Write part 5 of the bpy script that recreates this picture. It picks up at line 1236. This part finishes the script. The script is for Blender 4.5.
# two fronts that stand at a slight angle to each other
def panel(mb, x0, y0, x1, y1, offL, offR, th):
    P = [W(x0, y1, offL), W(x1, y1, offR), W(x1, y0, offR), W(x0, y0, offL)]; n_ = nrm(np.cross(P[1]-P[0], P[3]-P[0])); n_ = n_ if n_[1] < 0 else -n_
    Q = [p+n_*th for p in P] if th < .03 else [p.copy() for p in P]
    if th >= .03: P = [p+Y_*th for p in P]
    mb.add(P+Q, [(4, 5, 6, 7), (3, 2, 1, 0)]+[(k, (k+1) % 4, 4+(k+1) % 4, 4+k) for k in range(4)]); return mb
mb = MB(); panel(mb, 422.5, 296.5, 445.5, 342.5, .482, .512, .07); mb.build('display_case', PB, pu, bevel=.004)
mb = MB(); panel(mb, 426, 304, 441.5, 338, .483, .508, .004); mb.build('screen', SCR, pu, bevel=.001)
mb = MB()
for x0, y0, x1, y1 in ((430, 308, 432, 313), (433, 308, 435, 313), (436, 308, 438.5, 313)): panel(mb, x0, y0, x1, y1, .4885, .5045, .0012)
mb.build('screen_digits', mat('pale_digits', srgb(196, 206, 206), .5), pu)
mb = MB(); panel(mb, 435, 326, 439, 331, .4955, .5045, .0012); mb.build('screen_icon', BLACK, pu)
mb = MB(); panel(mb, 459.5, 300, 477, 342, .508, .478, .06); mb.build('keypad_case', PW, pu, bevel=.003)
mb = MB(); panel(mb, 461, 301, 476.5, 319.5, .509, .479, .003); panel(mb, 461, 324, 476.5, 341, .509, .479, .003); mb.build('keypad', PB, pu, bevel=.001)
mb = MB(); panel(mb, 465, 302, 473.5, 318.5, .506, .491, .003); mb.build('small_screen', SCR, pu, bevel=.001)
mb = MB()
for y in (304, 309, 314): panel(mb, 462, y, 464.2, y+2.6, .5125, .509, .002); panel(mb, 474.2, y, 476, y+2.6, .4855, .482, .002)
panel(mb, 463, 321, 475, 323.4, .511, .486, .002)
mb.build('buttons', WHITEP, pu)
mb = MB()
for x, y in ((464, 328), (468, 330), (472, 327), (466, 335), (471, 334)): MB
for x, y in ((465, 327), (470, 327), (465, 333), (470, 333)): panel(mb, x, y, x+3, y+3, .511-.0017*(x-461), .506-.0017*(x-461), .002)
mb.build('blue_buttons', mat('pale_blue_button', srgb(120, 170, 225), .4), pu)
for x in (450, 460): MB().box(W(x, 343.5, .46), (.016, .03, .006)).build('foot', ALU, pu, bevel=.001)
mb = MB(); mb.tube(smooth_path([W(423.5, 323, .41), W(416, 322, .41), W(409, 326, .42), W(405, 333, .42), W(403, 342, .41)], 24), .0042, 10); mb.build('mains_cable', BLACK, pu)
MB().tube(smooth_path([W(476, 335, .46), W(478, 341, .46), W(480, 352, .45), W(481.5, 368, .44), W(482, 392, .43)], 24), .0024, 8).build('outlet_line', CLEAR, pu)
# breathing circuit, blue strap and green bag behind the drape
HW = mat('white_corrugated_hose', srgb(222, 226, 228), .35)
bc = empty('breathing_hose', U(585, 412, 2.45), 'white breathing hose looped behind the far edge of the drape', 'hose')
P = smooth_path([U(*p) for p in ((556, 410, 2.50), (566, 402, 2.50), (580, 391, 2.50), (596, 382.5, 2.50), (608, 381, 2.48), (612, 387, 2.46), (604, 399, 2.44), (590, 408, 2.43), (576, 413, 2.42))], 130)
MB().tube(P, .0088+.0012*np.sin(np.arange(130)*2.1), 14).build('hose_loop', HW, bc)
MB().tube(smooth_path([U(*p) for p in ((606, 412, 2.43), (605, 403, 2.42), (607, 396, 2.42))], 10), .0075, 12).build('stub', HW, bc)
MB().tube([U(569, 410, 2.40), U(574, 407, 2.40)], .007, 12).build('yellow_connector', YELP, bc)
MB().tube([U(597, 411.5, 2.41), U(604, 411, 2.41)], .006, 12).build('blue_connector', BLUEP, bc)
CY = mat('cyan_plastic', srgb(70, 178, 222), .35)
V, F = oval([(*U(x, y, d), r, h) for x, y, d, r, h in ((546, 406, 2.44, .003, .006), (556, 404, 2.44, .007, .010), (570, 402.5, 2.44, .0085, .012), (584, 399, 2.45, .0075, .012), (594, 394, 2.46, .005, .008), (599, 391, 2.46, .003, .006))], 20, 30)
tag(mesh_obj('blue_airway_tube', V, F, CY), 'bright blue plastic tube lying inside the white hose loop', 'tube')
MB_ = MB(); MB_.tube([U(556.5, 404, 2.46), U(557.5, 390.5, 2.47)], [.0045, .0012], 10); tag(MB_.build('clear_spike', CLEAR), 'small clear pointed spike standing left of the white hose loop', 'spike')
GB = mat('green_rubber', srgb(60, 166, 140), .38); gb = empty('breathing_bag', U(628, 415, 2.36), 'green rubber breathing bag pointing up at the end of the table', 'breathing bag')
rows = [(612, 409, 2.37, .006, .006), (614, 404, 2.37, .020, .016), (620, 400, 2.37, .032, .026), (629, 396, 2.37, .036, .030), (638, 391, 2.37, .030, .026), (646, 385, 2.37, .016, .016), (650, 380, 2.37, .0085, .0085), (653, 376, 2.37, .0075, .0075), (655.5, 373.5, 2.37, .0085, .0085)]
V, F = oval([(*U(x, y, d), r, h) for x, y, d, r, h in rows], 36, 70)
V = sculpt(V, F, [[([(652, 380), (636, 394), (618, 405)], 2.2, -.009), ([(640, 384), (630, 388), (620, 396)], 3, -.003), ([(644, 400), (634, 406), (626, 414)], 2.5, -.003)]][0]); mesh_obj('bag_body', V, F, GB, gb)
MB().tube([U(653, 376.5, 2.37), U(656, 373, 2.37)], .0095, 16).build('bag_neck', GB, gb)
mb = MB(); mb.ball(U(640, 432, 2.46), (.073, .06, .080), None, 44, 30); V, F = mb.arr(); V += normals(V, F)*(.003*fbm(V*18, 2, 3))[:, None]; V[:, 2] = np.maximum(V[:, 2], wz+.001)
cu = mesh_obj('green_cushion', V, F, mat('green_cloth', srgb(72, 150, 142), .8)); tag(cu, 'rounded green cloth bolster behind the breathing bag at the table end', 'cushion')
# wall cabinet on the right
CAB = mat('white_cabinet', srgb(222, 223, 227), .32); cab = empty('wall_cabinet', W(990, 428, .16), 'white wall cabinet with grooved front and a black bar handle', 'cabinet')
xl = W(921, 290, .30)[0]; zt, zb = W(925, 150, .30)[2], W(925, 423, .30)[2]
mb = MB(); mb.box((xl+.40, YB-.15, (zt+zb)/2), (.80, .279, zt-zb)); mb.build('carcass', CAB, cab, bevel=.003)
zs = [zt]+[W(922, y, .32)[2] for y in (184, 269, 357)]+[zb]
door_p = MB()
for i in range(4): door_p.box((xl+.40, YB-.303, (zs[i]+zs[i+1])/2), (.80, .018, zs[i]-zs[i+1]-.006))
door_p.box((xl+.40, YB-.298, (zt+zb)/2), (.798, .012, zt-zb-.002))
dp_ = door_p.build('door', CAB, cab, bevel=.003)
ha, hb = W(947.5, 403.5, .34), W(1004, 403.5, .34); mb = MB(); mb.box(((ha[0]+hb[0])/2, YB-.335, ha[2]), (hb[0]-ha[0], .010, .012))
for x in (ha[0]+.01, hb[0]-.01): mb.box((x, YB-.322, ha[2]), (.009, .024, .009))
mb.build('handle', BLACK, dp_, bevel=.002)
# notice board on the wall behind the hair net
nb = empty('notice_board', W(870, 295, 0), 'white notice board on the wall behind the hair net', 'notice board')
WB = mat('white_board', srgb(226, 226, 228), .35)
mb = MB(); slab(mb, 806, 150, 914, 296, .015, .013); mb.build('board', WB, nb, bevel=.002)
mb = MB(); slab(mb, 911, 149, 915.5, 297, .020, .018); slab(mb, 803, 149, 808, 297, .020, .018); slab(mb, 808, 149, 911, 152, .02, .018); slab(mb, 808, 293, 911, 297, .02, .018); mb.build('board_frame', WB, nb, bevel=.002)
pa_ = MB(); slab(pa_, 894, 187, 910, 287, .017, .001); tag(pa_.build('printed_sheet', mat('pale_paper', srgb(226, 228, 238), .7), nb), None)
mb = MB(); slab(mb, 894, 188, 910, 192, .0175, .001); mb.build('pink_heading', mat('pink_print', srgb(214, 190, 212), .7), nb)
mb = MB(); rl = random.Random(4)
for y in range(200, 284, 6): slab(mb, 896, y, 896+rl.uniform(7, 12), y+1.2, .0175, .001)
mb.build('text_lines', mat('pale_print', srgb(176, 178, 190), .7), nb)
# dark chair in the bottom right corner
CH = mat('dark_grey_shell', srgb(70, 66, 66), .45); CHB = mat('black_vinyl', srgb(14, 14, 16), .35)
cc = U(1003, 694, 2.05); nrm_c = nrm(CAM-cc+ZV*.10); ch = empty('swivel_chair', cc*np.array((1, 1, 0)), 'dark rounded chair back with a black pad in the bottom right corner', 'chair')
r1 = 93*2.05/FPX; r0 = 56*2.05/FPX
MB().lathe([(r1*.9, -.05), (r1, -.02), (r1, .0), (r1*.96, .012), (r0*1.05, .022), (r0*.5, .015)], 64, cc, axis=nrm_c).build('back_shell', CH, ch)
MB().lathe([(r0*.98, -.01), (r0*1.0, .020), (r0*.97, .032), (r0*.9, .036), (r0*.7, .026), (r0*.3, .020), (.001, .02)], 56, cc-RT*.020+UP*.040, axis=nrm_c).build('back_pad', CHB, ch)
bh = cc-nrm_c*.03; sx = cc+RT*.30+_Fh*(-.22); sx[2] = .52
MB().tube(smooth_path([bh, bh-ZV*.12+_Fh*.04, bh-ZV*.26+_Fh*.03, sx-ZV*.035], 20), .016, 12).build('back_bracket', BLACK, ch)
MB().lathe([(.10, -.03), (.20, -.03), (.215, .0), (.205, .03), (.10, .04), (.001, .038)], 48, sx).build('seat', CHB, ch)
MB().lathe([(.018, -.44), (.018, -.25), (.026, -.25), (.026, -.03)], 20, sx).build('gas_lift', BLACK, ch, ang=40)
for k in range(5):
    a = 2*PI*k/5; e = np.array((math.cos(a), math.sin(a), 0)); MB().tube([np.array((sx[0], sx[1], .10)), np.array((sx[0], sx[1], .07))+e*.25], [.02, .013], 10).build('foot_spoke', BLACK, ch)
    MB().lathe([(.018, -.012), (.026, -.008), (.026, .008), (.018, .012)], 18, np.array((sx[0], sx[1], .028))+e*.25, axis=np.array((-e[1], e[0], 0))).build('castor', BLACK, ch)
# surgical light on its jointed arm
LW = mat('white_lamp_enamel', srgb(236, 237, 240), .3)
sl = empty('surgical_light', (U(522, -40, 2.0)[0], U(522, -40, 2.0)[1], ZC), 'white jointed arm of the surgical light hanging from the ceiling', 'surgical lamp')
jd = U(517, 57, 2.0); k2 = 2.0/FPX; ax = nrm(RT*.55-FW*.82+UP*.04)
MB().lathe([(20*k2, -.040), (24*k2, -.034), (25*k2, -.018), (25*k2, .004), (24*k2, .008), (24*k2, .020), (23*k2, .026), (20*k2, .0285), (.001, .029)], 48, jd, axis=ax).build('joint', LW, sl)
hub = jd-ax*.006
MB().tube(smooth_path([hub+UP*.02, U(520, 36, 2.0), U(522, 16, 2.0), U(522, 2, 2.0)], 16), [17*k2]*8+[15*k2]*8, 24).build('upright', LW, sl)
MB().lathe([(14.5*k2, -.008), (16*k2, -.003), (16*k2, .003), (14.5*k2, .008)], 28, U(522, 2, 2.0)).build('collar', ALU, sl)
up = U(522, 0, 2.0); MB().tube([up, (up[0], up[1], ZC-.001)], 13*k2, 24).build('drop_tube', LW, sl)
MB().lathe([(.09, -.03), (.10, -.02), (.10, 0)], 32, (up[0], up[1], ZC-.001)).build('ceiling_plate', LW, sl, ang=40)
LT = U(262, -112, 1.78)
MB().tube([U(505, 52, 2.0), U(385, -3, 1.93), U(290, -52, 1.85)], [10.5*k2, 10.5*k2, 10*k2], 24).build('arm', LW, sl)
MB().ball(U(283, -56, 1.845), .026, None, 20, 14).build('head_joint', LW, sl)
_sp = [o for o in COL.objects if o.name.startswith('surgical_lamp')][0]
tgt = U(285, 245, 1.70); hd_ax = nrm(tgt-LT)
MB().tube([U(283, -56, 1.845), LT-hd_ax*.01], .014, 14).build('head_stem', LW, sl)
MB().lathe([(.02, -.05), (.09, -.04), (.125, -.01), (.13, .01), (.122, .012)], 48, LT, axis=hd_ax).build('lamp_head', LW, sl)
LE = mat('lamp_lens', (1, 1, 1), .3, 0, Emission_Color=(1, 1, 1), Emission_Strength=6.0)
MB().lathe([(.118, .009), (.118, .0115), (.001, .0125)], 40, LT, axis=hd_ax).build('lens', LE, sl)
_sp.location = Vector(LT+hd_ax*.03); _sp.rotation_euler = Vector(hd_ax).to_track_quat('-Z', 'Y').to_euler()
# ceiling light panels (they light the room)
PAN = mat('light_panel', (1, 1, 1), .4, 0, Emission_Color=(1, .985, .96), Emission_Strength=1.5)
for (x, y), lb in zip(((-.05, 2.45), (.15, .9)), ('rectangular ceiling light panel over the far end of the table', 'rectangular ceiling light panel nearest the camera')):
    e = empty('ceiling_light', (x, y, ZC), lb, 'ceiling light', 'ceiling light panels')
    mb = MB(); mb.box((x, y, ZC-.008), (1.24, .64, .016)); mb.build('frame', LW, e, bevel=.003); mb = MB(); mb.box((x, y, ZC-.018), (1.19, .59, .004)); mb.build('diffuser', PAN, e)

:: WORK TO COMPLETE ::
Locate the word "that" in the data above. Copy every line carrying it.

:: SOLUTION FOR THIS EXERCISE ::
Write part 5 of the bpy script that recreates this picture. It picks up at line 1236. This part finishes the script. The script is for Blender 4.5.
# two fronts that stand at a slight angle to each other